@MarcACaputo
The polling is in: Cuban exile hardliners and Republicans are in the clear minority nationwide when it comes to the embargo and reestablishing ties with the island nation.
A raft of new surveys, taken after President Barack Obama announced plans Wednesday to normalize relations with Cuba, shows far more Americans want the sanctions lifted and relations improved compared to those who favor current U.S. policy — namely Republicans and many Cuban-Americans.
But there’s one aspect of U.S. Cuba policy that Cuban-Americans, rank-and-file Republicans nationwide and Americans in general agree on: Easing travel restrictions to the island.
The surveys are unwelcome — but not unexpected news — to embargo supporters, mostly centered in South Florida where two potential presidential candidates, former Gov. Jeb Bush and U.S. Sen. Marco Rubio, have been outspoken about strengthening the embargo.
“We’ve found that the more information people learn about what happens in Cuba, the more they are to support U.S. policy,” said Mauricio Claver-Carone, executive director of the U.S.-Cuba Democracy PAC, the nation’s premier political action committee that supports the exile community.
“That’s always been the challenge: Informing people,” Claver-Carone said. “We’re a small community, yes, but we have a big megaphone.”
And in America at large, Republicans’ and the Cuban-American community’s attitudes about Cuba policy are decidedly in the minority, according to a comparison of national polls from CNN/ORC International, Langer Research/ABC-Washington Post, Reuters/Ipsos, CBS and a Bendixen & Amandi International survey conducted last week for The Miami Herald, El Nuevo Herald and the Tampa Bay Times.....
Normalizing relations:
ABC/Langer: Americans back it 64-31 percent; while the GOP is split 49-47 percent. “Very conservative” respondents’ support was lacking, 36-61 percent.

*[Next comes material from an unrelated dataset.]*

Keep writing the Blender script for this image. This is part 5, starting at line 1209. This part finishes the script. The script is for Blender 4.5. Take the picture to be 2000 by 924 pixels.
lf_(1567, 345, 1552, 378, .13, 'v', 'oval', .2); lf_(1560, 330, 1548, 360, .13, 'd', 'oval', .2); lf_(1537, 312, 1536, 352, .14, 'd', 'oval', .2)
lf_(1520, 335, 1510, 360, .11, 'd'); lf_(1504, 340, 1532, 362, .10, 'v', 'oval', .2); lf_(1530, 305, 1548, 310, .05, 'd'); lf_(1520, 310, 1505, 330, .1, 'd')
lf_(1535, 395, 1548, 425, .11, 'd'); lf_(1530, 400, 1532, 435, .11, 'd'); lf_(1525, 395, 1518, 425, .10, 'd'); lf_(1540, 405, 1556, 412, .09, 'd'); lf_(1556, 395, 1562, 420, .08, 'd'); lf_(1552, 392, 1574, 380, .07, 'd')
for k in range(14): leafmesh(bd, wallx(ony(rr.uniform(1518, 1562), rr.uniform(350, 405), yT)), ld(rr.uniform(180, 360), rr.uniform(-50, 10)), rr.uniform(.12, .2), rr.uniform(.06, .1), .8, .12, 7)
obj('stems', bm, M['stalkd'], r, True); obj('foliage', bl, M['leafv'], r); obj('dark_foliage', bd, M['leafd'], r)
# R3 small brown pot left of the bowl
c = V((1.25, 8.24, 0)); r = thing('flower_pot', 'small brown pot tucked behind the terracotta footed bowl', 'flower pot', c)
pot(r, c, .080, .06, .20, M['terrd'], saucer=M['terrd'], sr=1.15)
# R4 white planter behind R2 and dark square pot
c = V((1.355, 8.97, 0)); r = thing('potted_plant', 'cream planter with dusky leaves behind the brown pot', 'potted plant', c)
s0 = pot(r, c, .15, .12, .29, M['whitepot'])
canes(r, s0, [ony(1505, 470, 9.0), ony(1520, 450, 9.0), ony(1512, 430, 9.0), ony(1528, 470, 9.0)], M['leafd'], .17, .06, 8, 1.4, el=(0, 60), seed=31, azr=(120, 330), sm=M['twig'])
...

CNN/ORC: Americans support, 63-33 percent; while GOP support is split, 45-51 percent.
Reuters/Ipsos: Americans back it 45-22 percent, while GOP support is 31-38 percent. Reuters is the only online survey.
Herald/Bendixen: Cuban-Americans oppose normalization, 48-44 percent, an inside-the-error margin tie in the poll of 400 Cuban-Americans. It showed Republican Cuban-Americans oppose it 79-11 percent.
CBS: Americans back it 54-28 percent. CBS did not provide political party data. All the national polls surveyed about 1,000 people and have an error margin of 3.5 percentage points. The Republican polling numbers have a larger error margin.
Embargo
ABC/Langer: Americans want it ended, 68-29 percent; while Republicans want it ended 57-40 percent. But “very conservative” support is lowest at 42-57 percent.
CNN/ORC: Americans want it ended, 55-40 percent; while Republicans want it ended 44-52 percent.
Reuters/Ipsos: Americans want it ended, 40-26 percent; while Republicans want it ended 28-41 percent.
Herald/Bendixen: Cuban-Americans want it discontinued, 44-40 percent; while Cuban-American Republicans wanted it to remain in place, 70-18 percent.
Travel restrictions
ABC/Langer: Americans want them ended, 74-24 percent, with Republicans at 64-33 percent and the “very conservative” at 51-47 percent.
CNN/ORC: Americans want them changed, 67-32 percent, with Republicans at 58-40 percent.
Herald/Bendixen: Cuban-Americans want them eased, 47-39 percent, with Republican Cuban-Americans oppose easing, 56-26 percent.